**TASK INSTRUCTIONS**
Stop after the line containing "R = math.radians": print each line exactly from the first line of the listing up to that point.
==*==
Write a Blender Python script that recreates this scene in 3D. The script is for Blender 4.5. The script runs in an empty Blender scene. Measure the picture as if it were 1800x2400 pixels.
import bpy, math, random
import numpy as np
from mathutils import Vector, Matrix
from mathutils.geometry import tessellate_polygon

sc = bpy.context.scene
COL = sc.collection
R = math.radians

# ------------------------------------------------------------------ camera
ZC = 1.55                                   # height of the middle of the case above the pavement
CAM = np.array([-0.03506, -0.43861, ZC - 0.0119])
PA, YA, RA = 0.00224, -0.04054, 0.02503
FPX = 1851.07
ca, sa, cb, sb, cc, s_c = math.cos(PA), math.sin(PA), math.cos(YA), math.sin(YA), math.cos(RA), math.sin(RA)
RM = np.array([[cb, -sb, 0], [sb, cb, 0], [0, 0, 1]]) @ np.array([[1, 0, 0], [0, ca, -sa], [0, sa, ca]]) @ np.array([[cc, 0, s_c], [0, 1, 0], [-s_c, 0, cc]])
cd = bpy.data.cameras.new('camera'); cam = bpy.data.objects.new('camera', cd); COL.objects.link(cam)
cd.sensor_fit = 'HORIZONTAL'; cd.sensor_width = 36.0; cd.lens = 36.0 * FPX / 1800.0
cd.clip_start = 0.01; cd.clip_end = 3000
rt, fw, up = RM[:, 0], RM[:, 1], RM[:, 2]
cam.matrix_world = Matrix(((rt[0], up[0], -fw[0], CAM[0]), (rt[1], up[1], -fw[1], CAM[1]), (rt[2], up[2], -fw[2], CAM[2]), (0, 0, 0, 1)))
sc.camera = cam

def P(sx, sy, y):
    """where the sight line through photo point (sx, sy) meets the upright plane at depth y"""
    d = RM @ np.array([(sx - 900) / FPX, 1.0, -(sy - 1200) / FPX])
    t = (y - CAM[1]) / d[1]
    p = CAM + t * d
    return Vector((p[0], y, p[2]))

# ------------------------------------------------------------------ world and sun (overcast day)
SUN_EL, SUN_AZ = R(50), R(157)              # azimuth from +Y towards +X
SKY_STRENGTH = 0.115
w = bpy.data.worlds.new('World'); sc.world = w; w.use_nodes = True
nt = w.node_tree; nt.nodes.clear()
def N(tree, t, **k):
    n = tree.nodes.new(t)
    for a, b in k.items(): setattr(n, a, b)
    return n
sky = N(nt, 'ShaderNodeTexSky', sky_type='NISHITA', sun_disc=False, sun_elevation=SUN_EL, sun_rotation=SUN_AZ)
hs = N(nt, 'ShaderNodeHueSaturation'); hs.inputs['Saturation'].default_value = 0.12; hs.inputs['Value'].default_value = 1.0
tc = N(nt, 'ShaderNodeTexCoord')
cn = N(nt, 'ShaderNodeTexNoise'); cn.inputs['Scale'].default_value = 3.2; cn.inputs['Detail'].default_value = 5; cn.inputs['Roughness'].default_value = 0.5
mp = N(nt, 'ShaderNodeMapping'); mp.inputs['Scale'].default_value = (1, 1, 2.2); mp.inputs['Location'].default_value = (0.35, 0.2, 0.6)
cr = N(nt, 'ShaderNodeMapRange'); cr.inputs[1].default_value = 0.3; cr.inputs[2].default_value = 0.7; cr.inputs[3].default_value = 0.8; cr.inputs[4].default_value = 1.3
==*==
**ANSWER TO THIS TASK**
Write a Blender Python script that recreates this scene in 3D. The script is for Blender 4.5. The script runs in an empty Blender scene. Measure the picture as if it were 1800x2400 pixels.
import bpy, math, random
import numpy as np
from mathutils import Vector, Matrix
from mathutils.geometry import tessellate_polygon

sc = bpy.context.scene
COL = sc.collection
R = math.radians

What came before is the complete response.